**Your goal:**
Exactly the lines from the start of the data through the line containing "COL = sc.collection" should be output, with both ends kept and nothing added.

══ Source material

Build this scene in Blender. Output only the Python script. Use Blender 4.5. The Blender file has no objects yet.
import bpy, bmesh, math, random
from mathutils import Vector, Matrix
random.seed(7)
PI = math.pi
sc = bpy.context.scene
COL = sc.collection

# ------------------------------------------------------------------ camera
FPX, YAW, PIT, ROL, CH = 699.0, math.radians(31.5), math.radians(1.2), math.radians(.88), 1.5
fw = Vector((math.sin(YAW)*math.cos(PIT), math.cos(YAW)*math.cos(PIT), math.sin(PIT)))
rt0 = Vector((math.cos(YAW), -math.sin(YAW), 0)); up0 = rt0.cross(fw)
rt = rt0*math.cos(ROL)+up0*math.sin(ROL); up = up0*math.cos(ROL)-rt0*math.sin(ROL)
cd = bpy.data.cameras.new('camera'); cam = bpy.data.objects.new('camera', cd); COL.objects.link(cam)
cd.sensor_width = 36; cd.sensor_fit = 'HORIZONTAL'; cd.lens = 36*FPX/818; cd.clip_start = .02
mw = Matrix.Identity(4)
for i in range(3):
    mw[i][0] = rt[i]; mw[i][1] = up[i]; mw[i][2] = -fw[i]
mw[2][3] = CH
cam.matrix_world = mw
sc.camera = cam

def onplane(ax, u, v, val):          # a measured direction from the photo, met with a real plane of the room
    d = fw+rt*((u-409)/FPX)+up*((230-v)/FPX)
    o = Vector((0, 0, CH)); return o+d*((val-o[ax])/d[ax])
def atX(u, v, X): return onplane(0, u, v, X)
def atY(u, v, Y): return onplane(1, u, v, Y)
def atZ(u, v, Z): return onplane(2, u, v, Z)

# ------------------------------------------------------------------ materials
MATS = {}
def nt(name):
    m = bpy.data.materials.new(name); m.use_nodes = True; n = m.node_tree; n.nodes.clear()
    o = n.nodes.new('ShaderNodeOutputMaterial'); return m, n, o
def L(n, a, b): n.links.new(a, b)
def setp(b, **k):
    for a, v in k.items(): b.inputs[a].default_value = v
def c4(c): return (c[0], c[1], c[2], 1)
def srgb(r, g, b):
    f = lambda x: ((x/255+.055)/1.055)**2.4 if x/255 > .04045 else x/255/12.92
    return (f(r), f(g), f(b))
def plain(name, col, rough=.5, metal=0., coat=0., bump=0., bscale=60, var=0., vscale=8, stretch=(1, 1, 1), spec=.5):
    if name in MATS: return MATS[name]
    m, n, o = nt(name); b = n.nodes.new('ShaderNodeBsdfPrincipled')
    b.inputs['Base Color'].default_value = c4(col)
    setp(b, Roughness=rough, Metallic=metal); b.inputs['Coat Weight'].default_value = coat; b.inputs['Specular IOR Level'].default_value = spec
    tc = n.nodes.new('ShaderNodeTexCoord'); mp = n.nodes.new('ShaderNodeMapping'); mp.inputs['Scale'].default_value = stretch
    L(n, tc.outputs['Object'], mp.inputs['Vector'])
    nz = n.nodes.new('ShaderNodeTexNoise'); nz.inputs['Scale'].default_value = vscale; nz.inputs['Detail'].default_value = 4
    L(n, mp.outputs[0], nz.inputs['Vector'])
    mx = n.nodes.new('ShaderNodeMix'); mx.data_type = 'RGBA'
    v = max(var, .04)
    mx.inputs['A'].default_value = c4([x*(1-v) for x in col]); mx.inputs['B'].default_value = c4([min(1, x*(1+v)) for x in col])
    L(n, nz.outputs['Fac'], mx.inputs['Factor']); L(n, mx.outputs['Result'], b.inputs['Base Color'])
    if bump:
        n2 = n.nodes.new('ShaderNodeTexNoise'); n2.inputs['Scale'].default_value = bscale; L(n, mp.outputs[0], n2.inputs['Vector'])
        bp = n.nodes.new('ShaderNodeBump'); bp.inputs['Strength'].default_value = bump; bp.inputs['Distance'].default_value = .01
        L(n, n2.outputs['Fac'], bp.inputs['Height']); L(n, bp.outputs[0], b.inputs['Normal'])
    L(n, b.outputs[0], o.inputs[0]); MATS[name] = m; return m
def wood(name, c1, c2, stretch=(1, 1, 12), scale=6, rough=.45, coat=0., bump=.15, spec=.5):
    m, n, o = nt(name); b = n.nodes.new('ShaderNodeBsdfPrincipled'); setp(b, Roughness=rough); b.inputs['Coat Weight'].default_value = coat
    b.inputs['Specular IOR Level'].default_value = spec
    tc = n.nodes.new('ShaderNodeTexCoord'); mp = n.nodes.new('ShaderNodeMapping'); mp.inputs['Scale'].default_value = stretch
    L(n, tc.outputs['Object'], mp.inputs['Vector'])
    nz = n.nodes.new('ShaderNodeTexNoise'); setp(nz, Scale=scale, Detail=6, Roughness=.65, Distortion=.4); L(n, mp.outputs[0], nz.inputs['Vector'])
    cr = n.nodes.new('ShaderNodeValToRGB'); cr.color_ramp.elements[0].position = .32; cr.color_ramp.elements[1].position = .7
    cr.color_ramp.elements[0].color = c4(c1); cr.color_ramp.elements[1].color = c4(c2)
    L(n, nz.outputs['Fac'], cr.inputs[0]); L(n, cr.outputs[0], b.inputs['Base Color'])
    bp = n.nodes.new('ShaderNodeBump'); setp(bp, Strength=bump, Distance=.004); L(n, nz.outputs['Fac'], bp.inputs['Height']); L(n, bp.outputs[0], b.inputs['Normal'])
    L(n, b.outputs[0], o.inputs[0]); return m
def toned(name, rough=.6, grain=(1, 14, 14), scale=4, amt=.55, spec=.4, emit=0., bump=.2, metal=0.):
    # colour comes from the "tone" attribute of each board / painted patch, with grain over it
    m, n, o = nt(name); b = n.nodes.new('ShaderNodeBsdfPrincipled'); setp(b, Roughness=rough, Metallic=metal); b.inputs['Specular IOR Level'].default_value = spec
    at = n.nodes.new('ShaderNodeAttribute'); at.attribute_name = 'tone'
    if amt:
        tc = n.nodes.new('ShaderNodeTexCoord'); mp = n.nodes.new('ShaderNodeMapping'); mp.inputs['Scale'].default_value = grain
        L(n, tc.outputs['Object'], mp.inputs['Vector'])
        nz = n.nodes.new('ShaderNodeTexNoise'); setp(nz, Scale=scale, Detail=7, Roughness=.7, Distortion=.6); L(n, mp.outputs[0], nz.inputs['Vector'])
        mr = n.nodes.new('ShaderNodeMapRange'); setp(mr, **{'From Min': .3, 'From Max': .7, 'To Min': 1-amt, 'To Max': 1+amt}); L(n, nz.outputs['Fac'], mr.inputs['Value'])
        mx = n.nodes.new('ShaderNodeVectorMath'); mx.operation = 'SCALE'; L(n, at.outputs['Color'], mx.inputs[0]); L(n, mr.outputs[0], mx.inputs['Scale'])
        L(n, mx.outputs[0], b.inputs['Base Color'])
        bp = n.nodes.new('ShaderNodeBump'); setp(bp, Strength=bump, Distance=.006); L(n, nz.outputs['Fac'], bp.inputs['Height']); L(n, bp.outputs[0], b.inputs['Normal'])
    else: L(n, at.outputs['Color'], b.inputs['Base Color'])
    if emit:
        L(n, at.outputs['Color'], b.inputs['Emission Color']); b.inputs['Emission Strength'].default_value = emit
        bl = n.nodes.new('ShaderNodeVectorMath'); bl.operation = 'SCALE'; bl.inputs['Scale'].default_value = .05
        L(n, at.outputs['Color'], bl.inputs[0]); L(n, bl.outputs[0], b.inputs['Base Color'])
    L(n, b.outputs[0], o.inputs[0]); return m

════

**Exercise answer:**
Build this scene in Blender. Output only the Python script. Use Blender 4.5. The Blender file has no objects yet.
import bpy, bmesh, math, random
from mathutils import Vector, Matrix
random.seed(7)
PI = math.pi
sc = bpy.context.scene
COL = sc.collection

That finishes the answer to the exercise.